Постоянно стремясь к восприятию все большей полноты, к преодолению всех ограничительных понятий, определяющих Божество путем рационалистическим, богословие Восточной Церкви отказывается придавать Божественной природе характер сущности, замкнутой в Самой Себе. Бог, единая сущность в Трех Лицах, - больше Своей сущности: Он переходит за Свою сущность, проявляет Себя вне ее, Несообщимый по природе сообщается тварному. Исхождения Божества вне Своей сущности, излияния Божественной преизбыточности - это энергии, модус существования, свойственный Богу, изливающему полноту Своего Божества Духом Святым на всех тех, кто способен ее воспринять. Поэтому в одном из тропарей канона Святому Духу на повечерии Пятидесятницы говорится о Духе Святом: "Ты бо река Божества, из Отца Сыном происходящий".
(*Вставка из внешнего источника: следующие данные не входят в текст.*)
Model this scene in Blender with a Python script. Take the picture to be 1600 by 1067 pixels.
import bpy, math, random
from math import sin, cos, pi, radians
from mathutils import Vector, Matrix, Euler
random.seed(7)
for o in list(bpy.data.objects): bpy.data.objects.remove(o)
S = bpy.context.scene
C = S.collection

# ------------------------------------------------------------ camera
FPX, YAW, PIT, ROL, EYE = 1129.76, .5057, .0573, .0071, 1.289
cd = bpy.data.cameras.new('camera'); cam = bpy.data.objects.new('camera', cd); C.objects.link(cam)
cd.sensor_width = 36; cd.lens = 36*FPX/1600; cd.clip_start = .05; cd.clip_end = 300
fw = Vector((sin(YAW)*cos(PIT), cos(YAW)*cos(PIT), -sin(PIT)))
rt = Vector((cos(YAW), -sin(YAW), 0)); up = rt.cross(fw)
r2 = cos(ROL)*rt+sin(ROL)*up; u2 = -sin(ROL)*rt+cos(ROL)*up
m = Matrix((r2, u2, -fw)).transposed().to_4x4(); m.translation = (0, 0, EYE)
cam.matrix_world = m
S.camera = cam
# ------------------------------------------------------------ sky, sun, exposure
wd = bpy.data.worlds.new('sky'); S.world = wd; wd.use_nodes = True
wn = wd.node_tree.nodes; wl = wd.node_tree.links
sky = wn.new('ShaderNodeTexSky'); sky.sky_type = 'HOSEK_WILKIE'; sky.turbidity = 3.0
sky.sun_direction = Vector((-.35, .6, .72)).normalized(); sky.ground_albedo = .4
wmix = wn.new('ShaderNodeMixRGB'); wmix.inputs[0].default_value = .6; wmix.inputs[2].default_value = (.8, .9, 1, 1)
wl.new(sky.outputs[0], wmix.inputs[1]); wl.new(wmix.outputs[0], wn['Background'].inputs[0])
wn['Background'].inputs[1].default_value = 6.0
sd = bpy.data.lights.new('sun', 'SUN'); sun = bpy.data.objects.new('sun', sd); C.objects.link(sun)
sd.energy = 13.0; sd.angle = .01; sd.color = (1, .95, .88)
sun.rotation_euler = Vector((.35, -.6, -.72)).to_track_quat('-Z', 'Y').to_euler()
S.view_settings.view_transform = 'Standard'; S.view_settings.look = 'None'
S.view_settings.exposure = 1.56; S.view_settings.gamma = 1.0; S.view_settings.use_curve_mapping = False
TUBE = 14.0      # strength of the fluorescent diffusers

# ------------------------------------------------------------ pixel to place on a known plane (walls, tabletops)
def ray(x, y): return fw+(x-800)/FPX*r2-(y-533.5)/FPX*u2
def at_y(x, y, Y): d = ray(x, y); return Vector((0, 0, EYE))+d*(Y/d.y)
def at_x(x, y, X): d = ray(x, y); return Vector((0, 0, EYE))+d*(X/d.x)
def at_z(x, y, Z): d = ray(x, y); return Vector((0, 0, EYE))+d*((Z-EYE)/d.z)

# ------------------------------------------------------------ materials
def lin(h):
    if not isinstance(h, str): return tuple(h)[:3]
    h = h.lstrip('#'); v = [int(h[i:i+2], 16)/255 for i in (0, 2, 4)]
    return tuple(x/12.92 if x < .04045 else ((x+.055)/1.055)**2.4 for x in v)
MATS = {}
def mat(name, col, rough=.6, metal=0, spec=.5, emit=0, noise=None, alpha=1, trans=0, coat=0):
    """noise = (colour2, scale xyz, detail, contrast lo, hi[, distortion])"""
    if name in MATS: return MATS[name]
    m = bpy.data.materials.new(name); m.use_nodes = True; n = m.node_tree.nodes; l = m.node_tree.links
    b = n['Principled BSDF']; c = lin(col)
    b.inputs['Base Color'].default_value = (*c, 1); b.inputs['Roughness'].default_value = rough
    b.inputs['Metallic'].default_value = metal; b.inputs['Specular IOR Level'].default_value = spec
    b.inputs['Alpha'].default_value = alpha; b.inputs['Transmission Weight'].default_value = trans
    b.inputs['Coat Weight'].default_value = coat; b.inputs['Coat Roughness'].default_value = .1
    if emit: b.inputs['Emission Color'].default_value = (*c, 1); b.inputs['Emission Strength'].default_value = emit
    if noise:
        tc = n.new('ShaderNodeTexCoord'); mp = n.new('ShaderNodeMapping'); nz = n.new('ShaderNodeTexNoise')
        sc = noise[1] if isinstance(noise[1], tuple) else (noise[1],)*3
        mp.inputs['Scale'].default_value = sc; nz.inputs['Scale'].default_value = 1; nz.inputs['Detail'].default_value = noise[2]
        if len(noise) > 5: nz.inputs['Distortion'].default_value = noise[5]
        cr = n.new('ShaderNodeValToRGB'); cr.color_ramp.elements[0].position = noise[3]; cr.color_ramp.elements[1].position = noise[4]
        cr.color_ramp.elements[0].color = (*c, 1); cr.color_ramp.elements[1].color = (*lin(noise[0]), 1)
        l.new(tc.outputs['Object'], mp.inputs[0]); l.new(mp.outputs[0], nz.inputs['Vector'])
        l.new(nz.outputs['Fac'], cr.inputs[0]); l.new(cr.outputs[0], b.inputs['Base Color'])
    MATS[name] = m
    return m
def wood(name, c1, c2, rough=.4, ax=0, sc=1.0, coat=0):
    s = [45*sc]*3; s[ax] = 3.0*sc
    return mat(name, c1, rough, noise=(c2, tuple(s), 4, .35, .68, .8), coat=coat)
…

То же стремление к полноте проявляется в учении, относящемся к сотворению мира. Если существование тварного мира не имеет характера необходимости, если его сотворение - случайно, то в этой именно абсолютной свободе Божественного произволения и находит тварный мир свое совершенство. Ибо Бог создал из ничего совершенно новое произведение - космос, который - не плохая копия Бога, а произведение желанное, "задуманное" в "Божественном Совете". Действительно, в богословии Восточной Церкви Божественные идеи, как мы видели, представляются в динамическом аспекте сил, волений, творческих слов. Они определяют тварные существа в качестве их внешних причин, но одновременно призывают их к совершенству, к "благобытию", eu einai в соединении с Богом. Таким образом, тварный мир представляется нам динамической реальностью, устремляющейся к полноте будущей, которая для Бога всегда есть полнота настоящая. Непоколебимое основание сотворенного из ничего мира заключается в его совершенстве, как конце его становления. Тот же, Кто завершает, Кто сообщает полноту всякому существу, - есть Дух Святой. Тварное существо, рассматриваемое в самом себе, всегда есть неполнота; рассматриваемое в Духе Святом, оно - полнота обоженной твари. В течение всей своей истории тварный мир пребывает между двумя этими пределами, причем никогда нельзя представлять себе "чистую природу" и благодать двумя реальностями, которые бы друг ко другу добавлялись. Предание Восточной Церкви говорит о твари, устремляющейся к обожению, постоянно совершенствующейся в благодати; оно говорит также о твари падшей, отделяющейся от Бога и входящей в новый экзистенциальный план, в план греха и смерти; но оно избегает приписывать некое статическое совершенство тварной природе, рассматриваемой самой в себе. Действительно, это означало бы придавать ограниченную полноту, естественную самодостаточность тем существам, которые были сотворены для того, чтобы обрести всю свою полноту в единении с Богом.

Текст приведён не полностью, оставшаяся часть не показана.